The 300 Club has appointed Virginia Retirement System (VRS) CIO Ron Schmitz as its latest member. Schmitz oversees the $68bn VRS’s investment programme.
What did you want to be when you grew up?
When very young, I wanted desperately to be a baseball player when I grew up.
What was your favourite subject at school and why?
This one depends on my age. In my younger years, I liked history and this triggered a lifelong interest in reading biographies. Late in college, I took general business classes and always found the investment classes the most interesting. (Most of my classmates thought marketing and advertising were much more sexy, but I was a numbers geek.)
What was your first paid role?
I started out as an accountant and soon decided that, while I liked numbers, accounting wasn’t for me. With all due respect to accountants, I found it to be too boring and backward-looking.
What led you to a career in investment?
I enjoy investments as it marries the science of math and numbers with the art of looking into the future at possible or likely outcomes.

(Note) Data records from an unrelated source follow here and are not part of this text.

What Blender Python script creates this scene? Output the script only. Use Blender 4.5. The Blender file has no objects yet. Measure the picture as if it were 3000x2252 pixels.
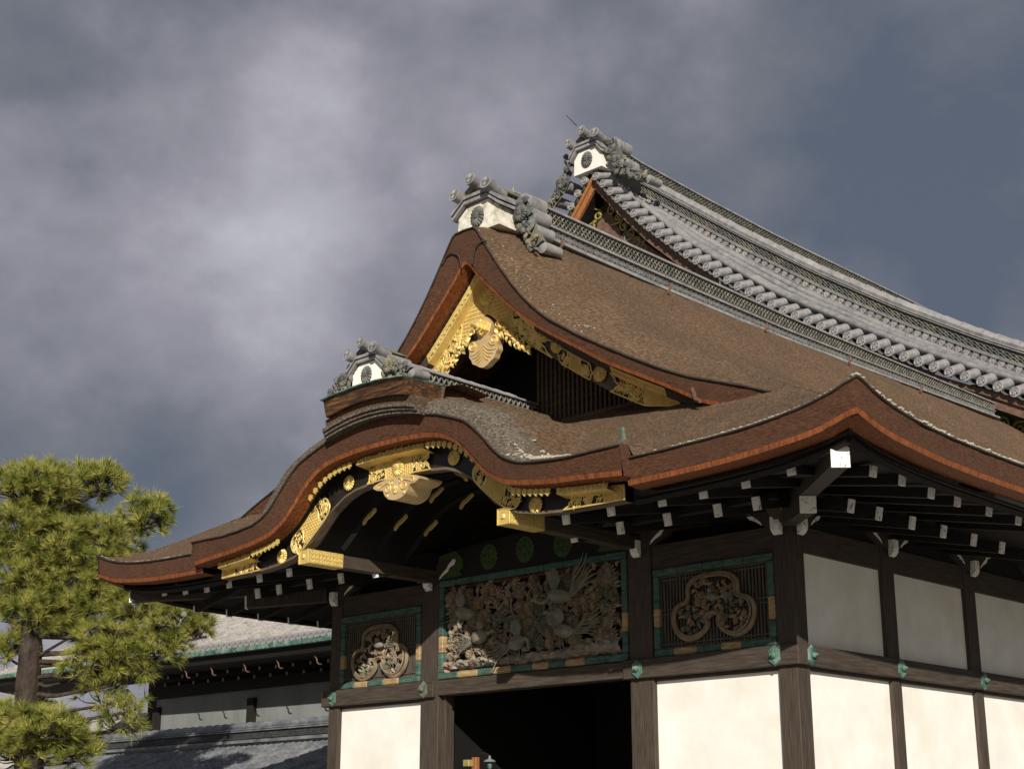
import bpy, math, random
from mathutils import Vector, Matrix, noise as mnoise
random.seed(7)
R = math.radians
scene = bpy.context.scene
# ---------------------------------------------------------------- camera
cam_d = bpy.data.cameras.new('camera'); cam = bpy.data.objects.new('camera', cam_d)
scene.collection.objects.link(cam); scene.camera = cam
cam_d.sensor_width = 36.0; cam_d.lens = 36.0*4420.9/3000.0
cam_d.clip_start = 0.1; cam_d.clip_end = 6000
yaw, pit, rol = -0.775963, 0.292191, 0.000869
F = Vector((math.sin(yaw)*math.cos(pit), math.cos(yaw)*math.cos(pit), math.sin(pit)))
Rt = Vector((math.cos(yaw), -math.sin(yaw), 0)); Up = Rt.cross(F)
r2 = Rt*math.cos(rol)+Up*math.sin(rol); u2 = -Rt*math.sin(rol)+Up*math.cos(rol)
M4 = Matrix((r2, u2, -F)).transposed().to_4x4(); M4.translation = Vector((13.7514, -20.4986, -2.6593))
cam.matrix_world = M4
# ---------------------------------------------------------------- light
SUN_EL, SUN_AZ = 24.0, 135.0          # azimuth clockwise from +Y
w = bpy.data.worlds.new('World'); scene.world = w; w.use_nodes = True
nt = w.node_tree; nt.nodes.clear()
def N(t, typ, **k):
    n = t.nodes.new(typ)
    for a, b in k.items(): setattr(n, a, b)
    return n
sky = N(nt, 'ShaderNodeTexSky', sky_type='NISHITA', sun_disc=False)
sky.sun_elevation = R(SUN_EL); sky.sun_rotation = R(SUN_AZ)
tc = N(nt, 'ShaderNodeTexCoord'); out = N(nt, 'ShaderNodeOutputWorld'); bg = N(nt, 'ShaderNodeBackground')
L = nt.links.new
def wm(op, a, b=None, c=None, clamp=False):
    n = N(nt, 'ShaderNodeMath', operation=op); n.use_clamp = clamp
    for i, v in enumerate((a, b, c)):
        if v is None: continue
        if isinstance(v, (int, float)): n.inputs[i].default_value = v
        else: L(v, n.inputs[i])
    return n.outputs[0]
def wnoise(scale, det, rough, stretch, dist=0.0):
    m = N(nt, 'ShaderNodeMapping'); m.inputs['Scale'].default_value = stretch; m.inputs['Rotation'].default_value = (0.3, 0.5, 0.2)
    L(tc.outputs['Generated'], m.inputs[0])
    n = N(nt, 'ShaderNodeTexNoise'); n.inputs['Scale'].default_value = scale; n.inputs['Detail'].default_value = det
    n.inputs['Roughness'].default_value = rough; n.inputs['Distortion'].default_value = dist
    L(m.outputs[0], n.inputs[0]); return n.outputs[0]
n1 = wnoise(3.6, 5, 0.5, (1, 1, 1.5), 0.1); n2 = wnoise(10, 9, 0.56, (1, 1, 1.3), 0.08)
cl = wm('ADD', wm('MULTIPLY', n1, 0.64), wm('MULTIPLY', n2, 0.36))
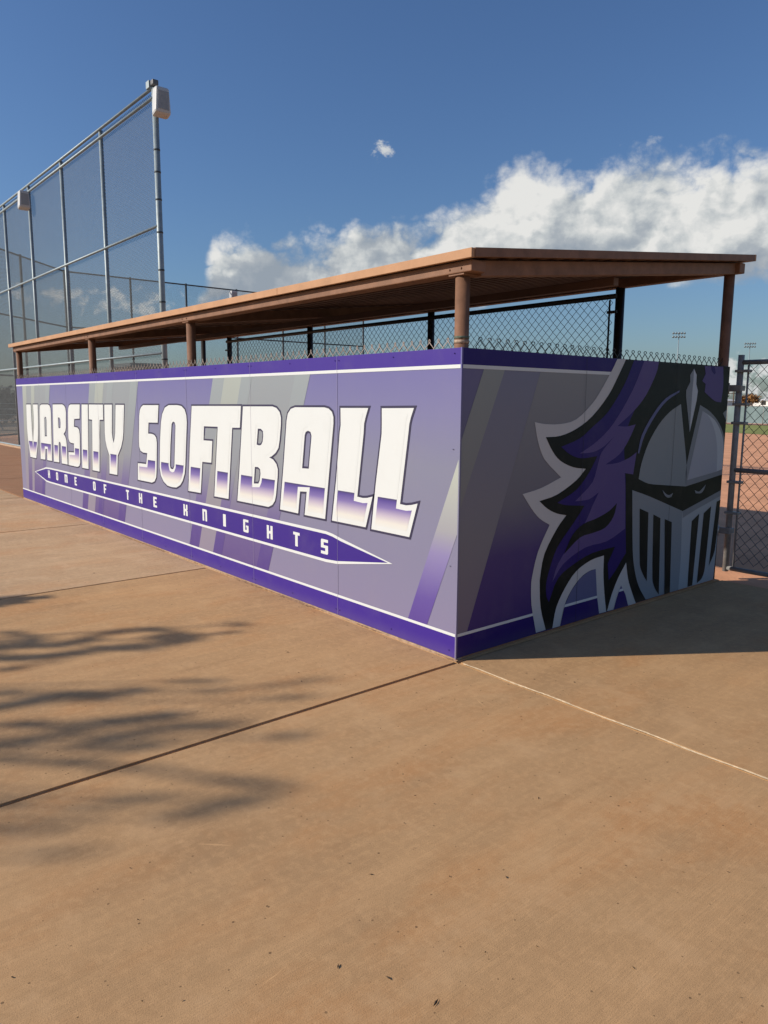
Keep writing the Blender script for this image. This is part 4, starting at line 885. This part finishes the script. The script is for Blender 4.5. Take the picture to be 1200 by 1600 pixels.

What are your priorities for this role?
First and foremost, I hope to continue to work with the dedicated and bright group of investors at VRS to produce better than benchmark returns for our members and beneficiaries. That is the bottom line. Beyond that, I hope that when I leave VRS there is a strong stable of successors to fill my role as well as all senior roles at the investment side of the organization. (Since I inherited a very strong staff, this part of my job is relatively easy. I just have to be reasonably thoughtful about filling key roles, as they come along, with team players dedicated to our mission.)
What is the biggest investment hurdle for institutional investors to overcome at present?
Unfortunately, I believe a golden age of investing has come and gone in the early and mid-stages of my career. The positive secular trends of demographics (baby boomers now aging) and the 30 year trend of lower interest rates and expanding access to credit are secular trends that have reversed themselves. I believe that the last 5 to 10 years of my career will be much more challenging than the first 25 to 30 years proved to be.
If you could make one change to investment legislation/regulation, what would it be?
I may be in the minority here, but I think the FASB and GASB rules that, in part, require the use of current interest rates to discount liabilities is mis-guided. I understand the “going concern” rationale behind those rules. But I think the unintended (or at least unfortunate) consequences of the rules are that too many organizations invest for accounting reasons (avoid unpleasant financial statement impacts) and do not invest for economic reasons (high risk-adjusted returns). This regulation-induced shift in focus leads to non-optimal portfolios when looked at it from the perspective of having investment returns mitigate long term pension costs.
What do you like to do in your spare time?
I used to like to play golf, but like many before me I have decided that golf is a nice walk ruined. I guess now my most sought after activity is to spend time at our weekend house. Drinking coffee in the morning (and wine in the afternoon) while looking at the lake in front of me and the mountains in the distance is a pleasant thing to do. And, I do so as often as I can.